E, ao mercado, cumpre a responsabilidade aquando da delegação do Estado de parte das suas responsabilidades de produção, garantindo aquele o fornecimento de bens que proporcionam bem-estar aos cidadãos e que decorre da sua maior eficiência e racionalidade em tal produção. São exemplo, as parcerias público-privadas ou os serviços prestados no sector privado e comparticipados pelo Estado.
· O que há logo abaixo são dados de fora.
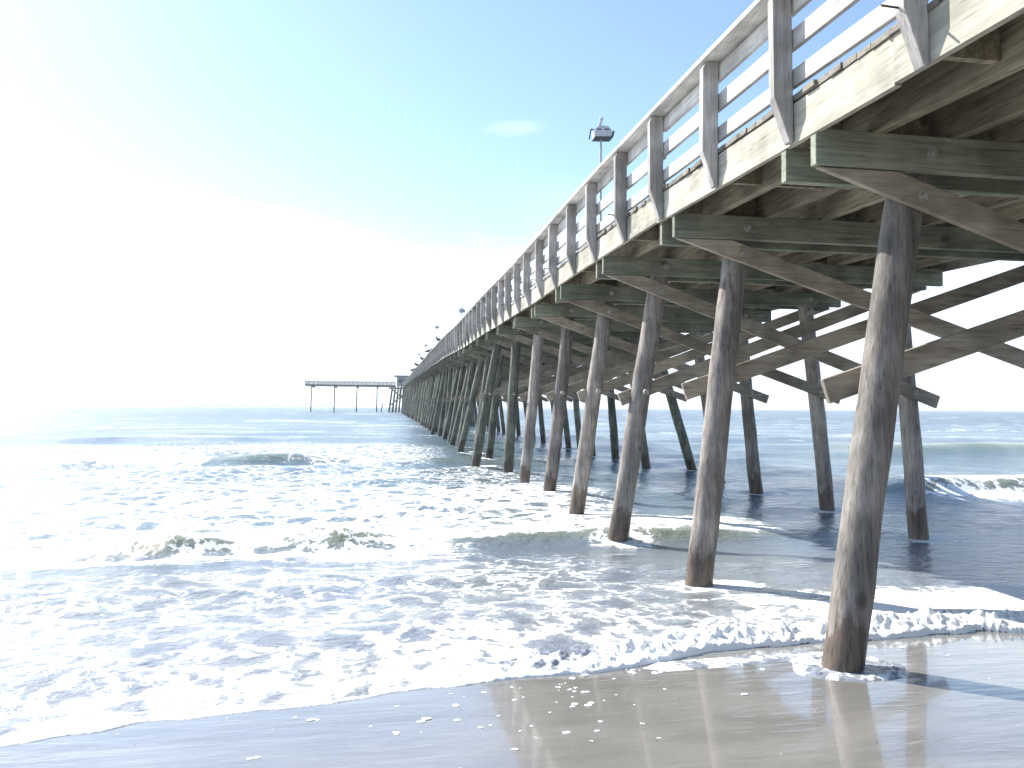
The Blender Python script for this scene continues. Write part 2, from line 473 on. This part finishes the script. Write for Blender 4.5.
# ------------------------------------------------------------------ light poles
def light_pole(x, y, ztop, s, label, heads=2):
    zb = zf(y)+FH+PLK
    root = empty('light_pole', (x, y, zb))
    tag(root, label, 'light pole', 'light poles along the pier')
    h = ztop-zb
    m = MB(); m.tube([(0,0,0),(0,0,h*.5),(0,0,h-.3*s)], [.075,.06,.042], 10); m.box(-.13,.13,-.13,.13,0,.02); m.build('pole', M_STEEL, root, smooth=True)
    m = MB(); m.tube([(-.42*s,0,h+.06*s),(.36*s,0,h+.06*s)], .030*s, 8); m.tube([(-.42*s,0,h+.06*s),(-.50*s,-.02,h-.36*s)], .030*s, 8); m.build('crossarm', M_DARK, root)
    # floodlight: a box with sloping shoulders and a dark visor rim
    m = MB(); poly = [(-.30*s,-.30*s),(.40*s,-.26*s),(.47*s,-.04*s),(.26*s,.17*s),(-.14*s,.20*s),(-.34*s,-.02*s)]
    m.prism(poly, 'y', -.22*s, .22*s); fl = m.build('floodlight', M_LAMP, root, bevel=.025*s)
    m = MB(); m.prism([(.40*s,-.30*s),(.46*s,-.28*s),(.52*s,-.03*s),(.47*s,-.02*s)], 'y', -.25*s, .25*s); m.prism([(-.32*s,-.35*s),(.42*s,-.31*s),(.42*s,-.27*s),(-.32*s,-.31*s)], 'y', -.24*s, .24*s)
    m.build('visor', M_DARK, fl)
    m = MB(); m.box(-.22*s,-.04*s,-.235*s,-.223*s,-.02*s,.03*s); m.box(.1*s,.28*s,-.235*s,-.223*s,0,.05*s); m.build('hinge', M_DARK, fl)
    m = MB(); m.tube([(-.02*s,0,h+.12*s-h),(-.05*s,0,.30*s),(.01*s,0,.44*s)], [.10*s,.07*s,.05*s], 8); m.ball((.02*s,0,.52*s), .085*s)
    m.build('light_sensor', M_LAMP, fl, smooth=True)
    fl.location = (0,0,h)
    return root
light_pole(8.22, 29.1, 13.30, 1.0, 'white floodlight on a thin pole above the near railing, nearest of the light poles')
light_pole(8.22, 93.5, 14.3, .95, 'second light pole from the beach, pale head just above the railing')
light_pole(8.22, 150.0, 18.2, 1.0, 'third light pole from the beach, small dark head standing highest over the railing curve')
light_pole(8.22, 205.0, 19.0, 1.0, 'fourth light pole from the beach, faint thin pole near the shelter hut')
light_pole(8.22, 262.0, 20.6, 1.0, 'farthest light pole from the beach, beside the shelter hut roof')

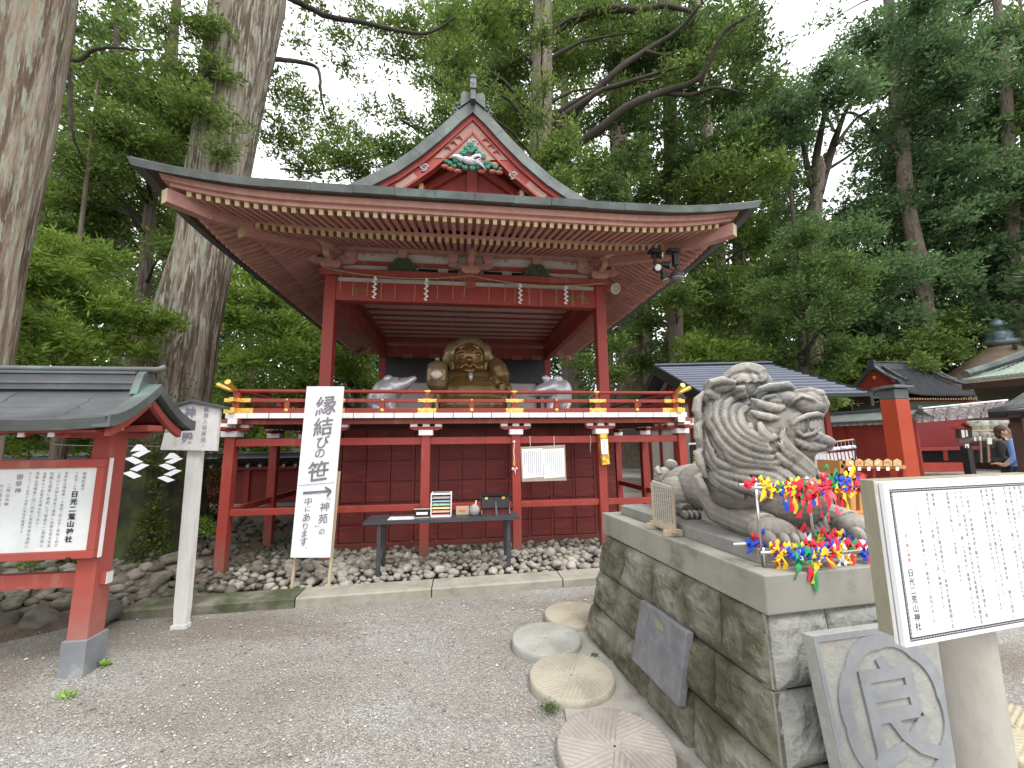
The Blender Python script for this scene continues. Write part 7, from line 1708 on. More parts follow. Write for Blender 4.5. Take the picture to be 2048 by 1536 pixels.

Quanto às políticas públicas, elas não têm necessariamente de ter um efeito social ainda que o possam ter de forma tendencial, privilegiando aspectos mais abrangentes, como seja a promoção da cultura, da saúde ou a educação. Mas, a política pública é sempre uma actividade do Estado cuja implementação directa ou indirecta visa obter um efeito fundamental na vida dos cidadãos, que embora se reflicta no âmbito social, não é este que procura em primeira instância.
OD: A política social enquanto área disciplinar tem alguma autonomia analítica e de objecto de estudo em relação às demais ciências sociais?
JC: O objecto de estudo da política social tem vindo a adquirir sucessiva autonomia face às restantes ciências sociais, sobretudo a partir da década de setenta do século XX. No entanto, porque no contexto universitário e científico continua a depender em muito da sua natureza interdisciplinar e do recurso sistemático às outras ciências sociais do ponto de vista analítico e conceptual, ainda não conquistou foros de total autonomia científica.
No que a Portugal respeita, a política social faz parte de planos de estudos de vários ciclos de estudo, mas não se assumiu (com excepção do ISCSP, mas que recentemente renunciou à designação de curso de licenciatura em Política Social, para a de Serviço Social), como um plano de estudos alternativo.
Sendo a política social, enquanto disciplina científica iminentemente instrumental, quer da ciência política quer da economia, resulta uma redução do seu espaço autonómico e da sua dificuldade em se assumir com total espaço de intervenção.
E, porque se destina a promover o bem-estar social e a reduzir as tensões sociais, pela via da satisfação das necessidades sociais individuais e colectivas, a política social assume um carácter pragmático de intervenção e acção, o que dificulta também a sua autonomia científica.
Os vários ângulos de análise da política social (económico, sociológico, ciência política, etc.), apresentando perspectivas de análise diferenciadas também contribuem para o menor desenvolvimento da sua autonomia analítica e de objecto de estudo.
Finalmente, estando a política social integrada na actividade do Estado face à sua preocupação com o bem-estar social dos indivíduos, ela é muitas vezes vista mais como um conjunto de propostas daquela entidade do que como um conjunto estruturado de questões científicas e académicas com vista a encontrar soluções e objectivos, identificados e acreditados.